Questions to consider
- How to reach more customers?
- Is the company ready to go international (processes, finance)?
The team size
More than 200
Distinguish features
- Searching for new markets globally or in the same geographic area
- The startup is not a highly risky venture anymore
- New sources of funding thanks to the lower risk
Funding source
Series C, D funding, other…
#7 Stage: Exit phase
This phase is optional. It’s a very complicated stage that offers startups two options for the future:
- A startup can be acquired by a bigger company with the expectation of profit. A startup stops its existence as an independent company.
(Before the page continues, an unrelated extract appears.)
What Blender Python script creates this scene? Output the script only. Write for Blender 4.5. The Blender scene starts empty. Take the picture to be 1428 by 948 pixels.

- A startup goes public with an IPO.
As an alternative to exit strategies, a startup can continue its existence as a unicorn.
Questions to consider
- When is the right time to exit?
The team size
More than 1000
Distinguish features
- The startup is attractive enough that other big companies want to buy it
Funding source
Generated revenue
A Reliable Partner Is the Best Way to Success
The software development process for startups differs from the ordinary process for big companies. Startups need experts with relevant technical skills and expertise for all startup stages as well as reliable partners who can help to make the right decisions. SumatoSoft has worked with startups for 10 years and managed to become a reliable technical partner for many of them. Startups can rely on us because of our principles of work: transparent processes and communication are of high value to us. We build long-term relationships with our clients from the very beginning of our cooperation: the business analysis phase. We want to become a reliable partner for you too.
Contact us and get a free consultation on your startup idea!
Conclusion
If you run a startup there are 7 startup stages that you are about to go through before you succeed. Although a usual startup will likely fail with more than a 90% chance, it’s not an obstacle since even a 1% of success chance would be enough to start an activity that can lead to something glorious – we truly believe that.